8 comments on New to Detailing Product Guide – Paint Correction Edition

  1. James says:

    What would be most common way to use the proper way to make a three or four year old vehicle with towel swirls in and all other paint defecs

  2. Corey Adams says:

    Coated my truck about 2 months ago with Adams Graphene era mic coating. Used Rupes yellow a d Sonax Perfect finish prior and was very impressed. Now I noticed a few high spots and searches/swirls that I must have missed. What should I use to get to the scratches to fix then re apply the coating? Also is there something I can use to correct scratches that occur in the ceramic?

    • Corey Adams says:

      Sorry for the typos

    • Ian says:

      You would need to remove that coating in those spots and then reapply. To remove most good coatings it will require you to polish off with something like a cutting pad and a compound of your choice. Then polish and reapply. When checking for high spots of shear to look at it with multiple types of light sources. A few options are to have your led lights that cover a large area, then try and isolate the light source (turn off other lights, close garage etc) and then full sun. Walk around multiple times and look from different heights and angles.

  3. Warren Horakh says:

    Thanks for the information. I find that a 21 throw polisher doesn’t cut nearly as well as my Makita rotary polisher. There are often times clear coats that present with high solids, that don’t seem to budge in my experience without a very aggressive compound and a wool pad on the rotary.
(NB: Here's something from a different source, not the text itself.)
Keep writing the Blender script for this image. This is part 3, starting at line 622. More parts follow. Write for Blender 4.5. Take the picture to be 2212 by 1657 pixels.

I have yet to see a dual action polisher, of which I own every type, 21, 15, 8 and forced rotation, that can compete with rotary. Yes, rotary will often leave some holograms that require finishing down with a second step no matter how long or adept you are under time constraints etc. but nothing compares to the cutting power. Yes you must learn technique or you risk burning edges or even the paint itself. However train on a panel which you can have at it so to speak and another level of correction opens up.

    • Reece @ DI says:

      Warren – Rotary polishers are great, just not something we recommend to beginners without some extensive training first. Dual action units will offer a great deal of correction power, without the risk of burning through the paint that rotary units can offer. Once you get the hang of rotary units however, the correction power is hard to beat for sure!